Task to carry out:
Quote the data below in full, please, without altering anything.

** BEGIN Given material **

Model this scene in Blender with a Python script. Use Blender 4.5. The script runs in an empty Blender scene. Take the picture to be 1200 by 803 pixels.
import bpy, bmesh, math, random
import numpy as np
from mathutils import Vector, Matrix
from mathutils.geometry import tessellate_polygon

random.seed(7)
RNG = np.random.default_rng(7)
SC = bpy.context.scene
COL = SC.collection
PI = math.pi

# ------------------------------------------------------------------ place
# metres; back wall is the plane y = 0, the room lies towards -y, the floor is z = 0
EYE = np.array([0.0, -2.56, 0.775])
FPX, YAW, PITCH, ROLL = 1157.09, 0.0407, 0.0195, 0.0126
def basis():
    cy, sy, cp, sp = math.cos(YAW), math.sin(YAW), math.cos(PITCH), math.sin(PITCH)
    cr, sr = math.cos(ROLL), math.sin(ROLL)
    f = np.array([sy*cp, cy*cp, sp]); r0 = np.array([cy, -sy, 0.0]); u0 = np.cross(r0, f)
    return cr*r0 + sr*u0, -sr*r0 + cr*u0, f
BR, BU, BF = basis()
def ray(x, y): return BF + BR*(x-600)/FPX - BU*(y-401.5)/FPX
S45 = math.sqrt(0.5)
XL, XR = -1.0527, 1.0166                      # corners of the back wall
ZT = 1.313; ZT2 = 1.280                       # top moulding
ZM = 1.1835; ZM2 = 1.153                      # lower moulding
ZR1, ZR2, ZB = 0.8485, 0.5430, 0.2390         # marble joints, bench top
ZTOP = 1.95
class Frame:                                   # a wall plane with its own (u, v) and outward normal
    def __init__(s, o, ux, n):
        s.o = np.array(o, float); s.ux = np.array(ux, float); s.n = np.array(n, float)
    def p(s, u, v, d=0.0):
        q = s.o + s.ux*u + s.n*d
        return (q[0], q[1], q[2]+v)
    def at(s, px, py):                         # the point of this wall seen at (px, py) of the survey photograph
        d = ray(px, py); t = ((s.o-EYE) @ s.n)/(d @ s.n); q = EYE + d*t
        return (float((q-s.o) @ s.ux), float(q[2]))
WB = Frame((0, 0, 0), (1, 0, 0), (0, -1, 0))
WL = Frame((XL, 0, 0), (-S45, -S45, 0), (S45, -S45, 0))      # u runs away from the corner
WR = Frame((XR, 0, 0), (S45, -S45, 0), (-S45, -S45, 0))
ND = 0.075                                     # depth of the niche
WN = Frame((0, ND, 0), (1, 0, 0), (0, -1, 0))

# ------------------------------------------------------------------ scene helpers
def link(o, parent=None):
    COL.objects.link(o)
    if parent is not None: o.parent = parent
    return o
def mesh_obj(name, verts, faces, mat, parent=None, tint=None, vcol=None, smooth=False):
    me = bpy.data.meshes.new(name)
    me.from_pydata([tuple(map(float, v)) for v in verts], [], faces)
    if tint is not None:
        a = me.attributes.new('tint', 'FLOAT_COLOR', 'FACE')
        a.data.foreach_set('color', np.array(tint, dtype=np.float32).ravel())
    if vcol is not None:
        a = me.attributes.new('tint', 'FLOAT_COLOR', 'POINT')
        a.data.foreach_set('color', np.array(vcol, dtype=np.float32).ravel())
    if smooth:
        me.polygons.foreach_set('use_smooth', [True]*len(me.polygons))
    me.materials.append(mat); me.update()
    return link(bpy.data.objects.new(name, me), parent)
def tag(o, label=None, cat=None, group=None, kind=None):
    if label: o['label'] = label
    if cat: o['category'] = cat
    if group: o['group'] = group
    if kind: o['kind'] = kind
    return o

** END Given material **

Result of this exercise:
Model this scene in Blender with a Python script. Use Blender 4.5. The script runs in an empty Blender scene. Take the picture to be 1200 by 803 pixels.
import bpy, bmesh, math, random
import numpy as np
from mathutils import Vector, Matrix
from mathutils.geometry import tessellate_polygon

random.seed(7)
RNG = np.random.default_rng(7)
SC = bpy.context.scene
COL = SC.collection
PI = math.pi

# ------------------------------------------------------------------ place
# metres; back wall is the plane y = 0, the room lies towards -y, the floor is z = 0
EYE = np.array([0.0, -2.56, 0.775])
FPX, YAW, PITCH, ROLL = 1157.09, 0.0407, 0.0195, 0.0126
def basis():
    cy, sy, cp, sp = math.cos(YAW), math.sin(YAW), math.cos(PITCH), math.sin(PITCH)
    cr, sr = math.cos(ROLL), math.sin(ROLL)
    f = np.array([sy*cp, cy*cp, sp]); r0 = np.array([cy, -sy, 0.0]); u0 = np.cross(r0, f)
    return cr*r0 + sr*u0, -sr*r0 + cr*u0, f
BR, BU, BF = basis()
def ray(x, y): return BF + BR*(x-600)/FPX - BU*(y-401.5)/FPX
S45 = math.sqrt(0.5)
XL, XR = -1.0527, 1.0166                      # corners of the back wall
ZT = 1.313; ZT2 = 1.280                       # top moulding
ZM = 1.1835; ZM2 = 1.153                      # lower moulding
ZR1, ZR2, ZB = 0.8485, 0.5430, 0.2390         # marble joints, bench top
ZTOP = 1.95
class Frame:                                   # a wall plane with its own (u, v) and outward normal
    def __init__(s, o, ux, n):
        s.o = np.array(o, float); s.ux = np.array(ux, float); s.n = np.array(n, float)
    def p(s, u, v, d=0.0):
        q = s.o + s.ux*u + s.n*d
        return (q[0], q[1], q[2]+v)
    def at(s, px, py):                         # the point of this wall seen at (px, py) of the survey photograph
        d = ray(px, py); t = ((s.o-EYE) @ s.n)/(d @ s.n); q = EYE + d*t
        return (float((q-s.o) @ s.ux), float(q[2]))
WB = Frame((0, 0, 0), (1, 0, 0), (0, -1, 0))
WL = Frame((XL, 0, 0), (-S45, -S45, 0), (S45, -S45, 0))      # u runs away from the corner
WR = Frame((XR, 0, 0), (S45, -S45, 0), (-S45, -S45, 0))
ND = 0.075                                     # depth of the niche
WN = Frame((0, ND, 0), (1, 0, 0), (0, -1, 0))

# ------------------------------------------------------------------ scene helpers
def link(o, parent=None):
    COL.objects.link(o)
    if parent is not None: o.parent = parent
    return o
def mesh_obj(name, verts, faces, mat, parent=None, tint=None, vcol=None, smooth=False):
    me = bpy.data.meshes.new(name)
    me.from_pydata([tuple(map(float, v)) for v in verts], [], faces)
    if tint is not None:
        a = me.attributes.new('tint', 'FLOAT_COLOR', 'FACE')
        a.data.foreach_set('color', np.array(tint, dtype=np.float32).ravel())
    if vcol is not None:
        a = me.attributes.new('tint', 'FLOAT_COLOR', 'POINT')
        a.data.foreach_set('color', np.array(vcol, dtype=np.float32).ravel())
    if smooth:
        me.polygons.foreach_set('use_smooth', [True]*len(me.polygons))
    me.materials.append(mat); me.update()
    return link(bpy.data.objects.new(name, me), parent)
def tag(o, label=None, cat=None, group=None, kind=None):
    if label: o['label'] = label
    if cat: o['category'] = cat
    if group: o['group'] = group
    if kind: o['kind'] = kind
    return o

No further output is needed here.